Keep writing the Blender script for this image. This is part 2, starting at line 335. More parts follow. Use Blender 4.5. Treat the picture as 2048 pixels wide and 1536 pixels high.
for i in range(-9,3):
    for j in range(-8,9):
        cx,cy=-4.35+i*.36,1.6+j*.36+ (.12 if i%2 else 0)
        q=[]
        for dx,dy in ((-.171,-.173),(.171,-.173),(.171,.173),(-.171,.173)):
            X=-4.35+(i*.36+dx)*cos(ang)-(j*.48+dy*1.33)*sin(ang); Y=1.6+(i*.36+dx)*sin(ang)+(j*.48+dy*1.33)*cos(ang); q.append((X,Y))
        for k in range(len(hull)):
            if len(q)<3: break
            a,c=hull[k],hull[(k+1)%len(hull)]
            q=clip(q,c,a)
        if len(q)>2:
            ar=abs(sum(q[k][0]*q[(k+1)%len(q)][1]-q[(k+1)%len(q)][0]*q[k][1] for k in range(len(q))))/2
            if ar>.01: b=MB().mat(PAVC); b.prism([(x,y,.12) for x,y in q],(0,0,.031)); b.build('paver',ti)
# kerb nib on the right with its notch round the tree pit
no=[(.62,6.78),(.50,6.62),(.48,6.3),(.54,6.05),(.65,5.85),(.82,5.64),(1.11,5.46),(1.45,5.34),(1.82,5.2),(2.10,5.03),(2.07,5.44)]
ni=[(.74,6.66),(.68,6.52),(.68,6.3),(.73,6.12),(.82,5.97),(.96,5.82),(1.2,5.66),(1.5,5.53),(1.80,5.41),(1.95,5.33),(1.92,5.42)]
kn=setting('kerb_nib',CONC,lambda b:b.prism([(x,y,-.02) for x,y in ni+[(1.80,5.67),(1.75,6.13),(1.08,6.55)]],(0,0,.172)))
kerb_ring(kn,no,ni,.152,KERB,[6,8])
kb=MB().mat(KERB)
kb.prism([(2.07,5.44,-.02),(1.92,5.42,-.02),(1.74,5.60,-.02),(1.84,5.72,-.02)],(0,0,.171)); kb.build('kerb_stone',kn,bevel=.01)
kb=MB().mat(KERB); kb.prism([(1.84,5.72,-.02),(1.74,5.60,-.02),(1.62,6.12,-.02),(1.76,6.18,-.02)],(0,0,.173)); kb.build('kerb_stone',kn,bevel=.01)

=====

## [Goal of the exercise]
Repeat the listing in full, keeping every line exactly as it is.

## [Worked solution]
Keep writing the Blender script for this image. This is part 2, starting at line 335. More parts follow. Use Blender 4.5. Treat the picture as 2048 pixels wide and 1536 pixels high.
for i in range(-9,3):
    for j in range(-8,9):
        cx,cy=-4.35+i*.36,1.6+j*.36+ (.12 if i%2 else 0)
        q=[]
        for dx,dy in ((-.171,-.173),(.171,-.173),(.171,.173),(-.171,.173)):
            X=-4.35+(i*.36+dx)*cos(ang)-(j*.48+dy*1.33)*sin(ang); Y=1.6+(i*.36+dx)*sin(ang)+(j*.48+dy*1.33)*cos(ang); q.append((X,Y))
        for k in range(len(hull)):
            if len(q)<3: break
            a,c=hull[k],hull[(k+1)%len(hull)]
            q=clip(q,c,a)
        if len(q)>2:
            ar=abs(sum(q[k][0]*q[(k+1)%len(q)][1]-q[(k+1)%len(q)][0]*q[k][1] for k in range(len(q))))/2
            if ar>.01: b=MB().mat(PAVC); b.prism([(x,y,.12) for x,y in q],(0,0,.031)); b.build('paver',ti)
# kerb nib on the right with its notch round the tree pit
no=[(.62,6.78),(.50,6.62),(.48,6.3),(.54,6.05),(.65,5.85),(.82,5.64),(1.11,5.46),(1.45,5.34),(1.82,5.2),(2.10,5.03),(2.07,5.44)]
ni=[(.74,6.66),(.68,6.52),(.68,6.3),(.73,6.12),(.82,5.97),(.96,5.82),(1.2,5.66),(1.5,5.53),(1.80,5.41),(1.95,5.33),(1.92,5.42)]
kn=setting('kerb_nib',CONC,lambda b:b.prism([(x,y,-.02) for x,y in ni+[(1.80,5.67),(1.75,6.13),(1.08,6.55)]],(0,0,.172)))
kerb_ring(kn,no,ni,.152,KERB,[6,8])
kb=MB().mat(KERB)
kb.prism([(2.07,5.44,-.02),(1.92,5.42,-.02),(1.74,5.60,-.02),(1.84,5.72,-.02)],(0,0,.171)); kb.build('kerb_stone',kn,bevel=.01)
kb=MB().mat(KERB); kb.prism([(1.84,5.72,-.02),(1.74,5.60,-.02),(1.62,6.12,-.02),(1.76,6.18,-.02)],(0,0,.173)); kb.build('kerb_stone',kn,bevel=.01)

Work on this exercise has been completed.